The problem is interpretation. The key phrase is "interference with privacy" which is ambiguous yet all encompassing. You say it says nothing toward solicitation or manipulation where I interpret both of those acts as "interference with my privacy." Not saying your version is wrong, by the way, just different from mine as a example of where the protection falls apart.
My gut feeling as that no matter how much additional and specific language we add to any bill of privacy rights, there will always be holes or work-arounds due to interpretation and semantics. This is how lawyers in most robust legal systems make their living, after all. The data that results from robbing us of consent, privacy and agency when engaged with websites, web/mobile apps and software is so insanely valuable that the people interested in collecting and selling it will be happy to keep one step ahead of whatever language we come up with that attempts to mitigate their actions.

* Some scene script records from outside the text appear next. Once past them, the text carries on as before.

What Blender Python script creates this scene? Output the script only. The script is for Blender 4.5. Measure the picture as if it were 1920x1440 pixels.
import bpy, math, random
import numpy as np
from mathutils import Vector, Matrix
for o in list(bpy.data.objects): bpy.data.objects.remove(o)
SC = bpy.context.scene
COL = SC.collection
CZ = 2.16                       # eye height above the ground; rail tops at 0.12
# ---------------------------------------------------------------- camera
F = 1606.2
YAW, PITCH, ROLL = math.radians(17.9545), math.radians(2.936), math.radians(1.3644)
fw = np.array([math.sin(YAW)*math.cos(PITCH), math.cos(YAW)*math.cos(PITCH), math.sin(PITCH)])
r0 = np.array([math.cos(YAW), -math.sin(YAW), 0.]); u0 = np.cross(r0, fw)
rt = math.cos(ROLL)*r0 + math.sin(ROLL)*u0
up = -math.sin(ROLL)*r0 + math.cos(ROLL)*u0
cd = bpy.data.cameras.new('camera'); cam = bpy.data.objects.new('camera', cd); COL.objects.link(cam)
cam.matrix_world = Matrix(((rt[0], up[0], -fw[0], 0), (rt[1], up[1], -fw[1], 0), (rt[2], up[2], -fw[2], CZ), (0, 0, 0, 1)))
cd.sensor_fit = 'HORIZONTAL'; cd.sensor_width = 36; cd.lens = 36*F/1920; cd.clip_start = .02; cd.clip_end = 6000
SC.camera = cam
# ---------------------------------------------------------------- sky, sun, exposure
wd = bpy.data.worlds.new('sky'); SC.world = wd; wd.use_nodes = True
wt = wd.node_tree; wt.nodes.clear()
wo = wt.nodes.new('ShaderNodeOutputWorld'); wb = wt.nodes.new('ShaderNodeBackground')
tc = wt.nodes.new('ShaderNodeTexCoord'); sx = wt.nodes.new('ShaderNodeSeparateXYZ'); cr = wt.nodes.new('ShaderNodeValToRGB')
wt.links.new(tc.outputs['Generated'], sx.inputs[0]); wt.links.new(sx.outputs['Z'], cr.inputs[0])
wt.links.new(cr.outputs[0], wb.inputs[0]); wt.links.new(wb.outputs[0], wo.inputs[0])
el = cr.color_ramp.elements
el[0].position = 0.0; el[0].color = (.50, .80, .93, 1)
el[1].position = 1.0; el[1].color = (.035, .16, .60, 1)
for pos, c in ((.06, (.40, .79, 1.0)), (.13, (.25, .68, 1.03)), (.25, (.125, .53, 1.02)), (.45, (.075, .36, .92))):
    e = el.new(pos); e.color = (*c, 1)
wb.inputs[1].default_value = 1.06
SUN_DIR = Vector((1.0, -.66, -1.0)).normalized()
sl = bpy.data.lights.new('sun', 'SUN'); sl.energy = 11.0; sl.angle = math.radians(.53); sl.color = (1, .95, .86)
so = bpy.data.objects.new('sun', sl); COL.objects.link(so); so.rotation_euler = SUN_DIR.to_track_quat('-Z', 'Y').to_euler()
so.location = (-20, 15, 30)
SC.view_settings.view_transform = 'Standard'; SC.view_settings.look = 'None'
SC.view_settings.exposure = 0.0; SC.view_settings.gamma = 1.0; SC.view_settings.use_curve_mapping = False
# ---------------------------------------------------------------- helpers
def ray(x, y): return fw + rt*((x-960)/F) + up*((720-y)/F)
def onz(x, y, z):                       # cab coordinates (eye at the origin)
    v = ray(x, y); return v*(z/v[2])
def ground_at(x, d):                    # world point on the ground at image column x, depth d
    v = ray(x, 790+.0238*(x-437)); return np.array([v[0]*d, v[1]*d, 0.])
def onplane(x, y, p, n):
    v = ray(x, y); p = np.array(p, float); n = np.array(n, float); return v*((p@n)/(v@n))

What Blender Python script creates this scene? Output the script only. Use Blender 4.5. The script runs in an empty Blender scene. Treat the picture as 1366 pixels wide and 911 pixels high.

We need a different solution, one that returns us to the levels of implied trust I remember from the late 1990's/early 2000's Internet, one that prevents corporate entities from being the dominant drivers behind its growth and development. However, I am not technical enough or imaginative enough to even guess at what that solution might be, so from my perspective, the battle is already lost and we are at their mercy unless we avoid having an online presence as much as possible...a bit like that old classic movie War Games, the only way to win is not to play.
> My gut feeling as that no matter how much additional and specific language we add to any bill of privacy rights, there will always be holes or work-arounds due to interpretation and semantics.
Nobody will ever write a perfect law and you’ll always see cases like dark patterns when people try to unsubscribe from things or try to maintain their privacy, until there is proper enforcement and businesses start getting punished for violating the intent of the law. That is also unlikely.